Das fiktive Werk „Holly does Hollywood“, in dem Melanie Griffith agiert, ist denn auch eine unverhohlene Anspielung auf den Porno-Klassiker „Debbie does Dallas“ mit Bambi Woods.
Bei der Auswahl der Mordinstrumente wurde De Palma wieder im Hobbykeller fündig. Ließ er in „Scarface“ noch die Kettensäge kreisen, kommt in „Body Double“ nun der gute alte Drillbohrer zum Einsatz.
Der Mord an Gloria Revelle (Deborah Shelton) ist zweifellos die heftigste Szene des Films, erreicht aber nicht annährend die grausige Intensität der „Sägeszene" aus „Scarface“, was zum einen an Miss Sheltons limitierten Darstellungskünsten, zum anderen an De Palmas unentschlossener Inszenierung liegt, die diese Sequenz einfach gekünstelt und irreal wirken lässt.
Ansonsten bekommt man noch einige spaßige Film-im-Film-Clips geboten, darunter auch ein gelungener Gastauftritt von Frankie goes to Hollywood und wird zusammen mit Jake Scully Zeuge einer höchst peinlichen Pseudo-Masturbationsszene mit schrecklicher Weia-Weia-Musik. Achtziger Jahre pur eben, wie wir sie lieb(t)en und/oder hass(t)en.

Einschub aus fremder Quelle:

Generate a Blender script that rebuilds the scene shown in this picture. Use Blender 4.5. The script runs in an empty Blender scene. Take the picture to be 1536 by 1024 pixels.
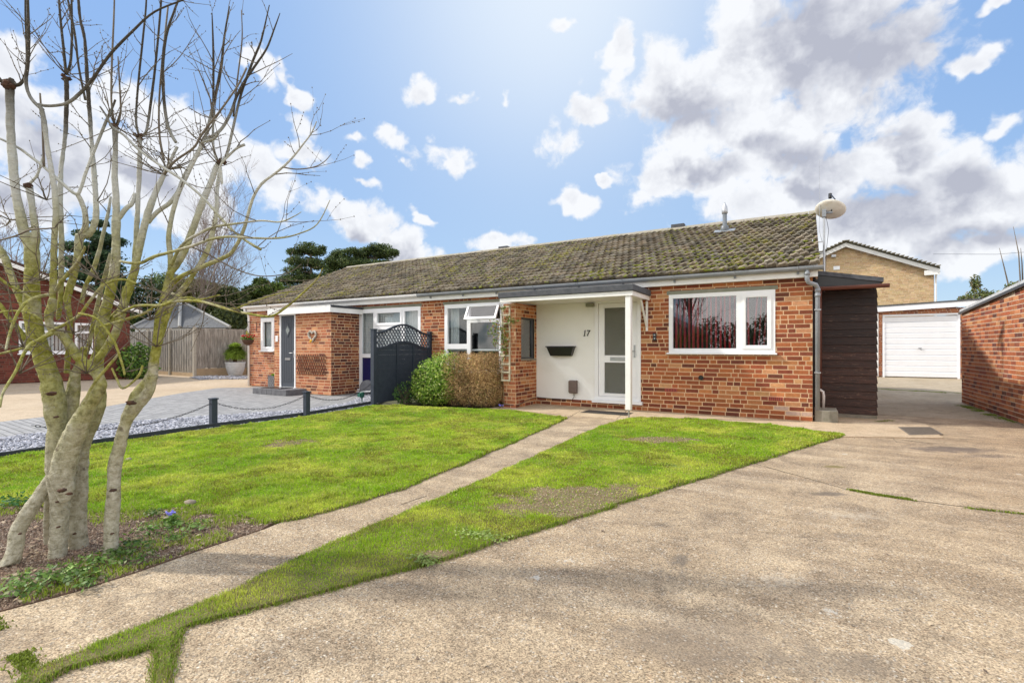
import bpy, math, random
import numpy as np
from mathutils import Vector, Matrix
R_ = math.radians
rnd = random.Random(7)
rng = np.random.default_rng(7)
SC = bpy.context.scene
COL = SC.collection

# ------------------------------------------------------------------ camera
CAM_H = 1.18; FPX = 749.0; YAW = R_(30.55); SN = math.sin(YAW); CS = math.cos(YAW)
cd = bpy.data.cameras.new('camera'); cam = bpy.data.objects.new('camera', cd); COL.objects.link(cam)
cam.location = (0, 0, CAM_H); cam.rotation_euler = (R_(90), 0, YAW)
cd.sensor_width = 36; cd.lens = FPX/1536*36; cd.shift_y = 10/1536; cd.clip_end = 2000; cd.clip_start = .05
SC.camera = cam

# ------------------------------------------------------------------ view, world, sun
SC.view_settings.view_transform = 'Standard'; SC.view_settings.look = 'None'
SC.view_settings.exposure = 0.75; SC.view_settings.gamma = 1
SUN_EL = 40; SUN_HEAD = 22           # light travels toward +X turned 22 deg toward +Y
hd = Vector((math.cos(R_(SUN_HEAD))*math.cos(R_(SUN_EL)), math.sin(R_(SUN_HEAD))*math.cos(R_(SUN_EL)), -math.sin(R_(SUN_EL))))
sl = bpy.data.lights.new('sun', 'SUN'); sl.energy = 2.6; sl.angle = R_(2.2); sl.color = (1, .95, .87)
so = bpy.data.objects.new('sun', sl); COL.objects.link(so); so.rotation_euler = hd.to_track_quat('-Z', 'Y').to_euler()
so.location = (-20, -8, 20)

def pix_dir(x, y):
    r = (x-768)/FPX; u = (522-y)/FPX
    v = Vector((r*CS-SN, r*SN+CS, u)).normalized()
    return v
def azel(x, y):
    v = pix_dir(x, y); return math.atan2(v.x, v.y), math.asin(v.z)

W = bpy.data.worlds.new('World'); SC.world = W; W.use_nodes = True
wt = W.node_tree; wt.nodes.clear()
class NT:
    def __init__(s, t): s.t = t
    def n(s, typ, **kw):
        nd = s.t.nodes.new(typ)
        for k, v in kw.items():
            if k[:2] == 'i_':
                k2 = k[2:]
                key = int(k2) if k2.isdigit() else k2.replace('_', ' ')
                s.set(nd.inputs[key], v)
            else: setattr(nd, k, v)
        return nd
    def set(s, inp, v):
        if isinstance(v, bpy.types.NodeSocket): s.t.links.new(v, inp)
        else: inp.default_value = v
    def m(s, op, a, b=0.0, c=None, clamp=False):
        nd = s.t.nodes.new('ShaderNodeMath'); nd.operation = op; nd.use_clamp = clamp
        s.set(nd.inputs[0], a); s.set(nd.inputs[1], b)
        if c is not None: s.set(nd.inputs[2], c)
        return nd.outputs[0]
    def mix(s, f, a, b, blend='MIX'):
        nd = s.t.nodes.new('ShaderNodeMix'); nd.data_type = 'RGBA'; nd.blend_type = blend
        s.set(nd.inputs[0], f); s.set(nd.inputs[6], a); s.set(nd.inputs[7], b)
        return nd.outputs[2]
    def ramp(s, f, stops, interp='LINEAR'):
        nd = s.t.nodes.new('ShaderNodeValToRGB'); cr = nd.color_ramp; cr.interpolation = interp
        while len(cr.elements) < len(stops): cr.elements.new(.5)
        for e, (p, c) in zip(cr.elements, stops): e.position = p; e.color = c if len(c) == 4 else (*c, 1)
        s.set(nd.inputs[0], f); return nd.outputs[0]
    def noise(s, vec, scale, detail=4, rough=.55, dist=0.0, out=0):
        nd = s.t.nodes.new('ShaderNodeTexNoise'); nd.inputs['Scale'].default_value = scale
        nd.inputs['Detail'].default_value = detail; nd.inputs['Roughness'].default_value = rough
        nd.inputs['Distortion'].default_value = dist
        if vec is not None: s.t.links.new(vec, nd.inputs['Vector'])
        return nd.outputs[out]
    def vor(s, vec, scale, feature='F1', rnd=1.0, out='Distance'):
        nd = s.t.nodes.new('ShaderNodeTexVoronoi'); nd.feature = feature
        nd.inputs['Scale'].default_value = scale; nd.inputs['Randomness'].default_value = rnd
        if vec is not None: s.t.links.new(vec, nd.inputs['Vector'])
        return nd.outputs[out]
def C4(c): return (*c, 1) if len(c) == 3 else c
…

Der Film wirbelte zum Zeitpunkt seiner Premiere eine Menge Staub auf. Der Verband „Frauen gegen Pornographie“ rief zum Protest auf, während der Testvorführungen verließen mehrere Zuschauer unter lauten Unmutsbekundungen den Kinosaal und böswillige Journalisten unterstellten De Palma sogar, er verarbeite mit der Gewalt gegen Frauen in „Body Double“ die Trennung von seiner Frau, der Schauspielerin Nancy Allen, Star seiner vorherigen Filme. De Palma scherte sich einen Teufel drum und achtete stattdessen lieber darauf, dass wieder eine seiner geliebten Duschszenen ihren Platz im Film fand.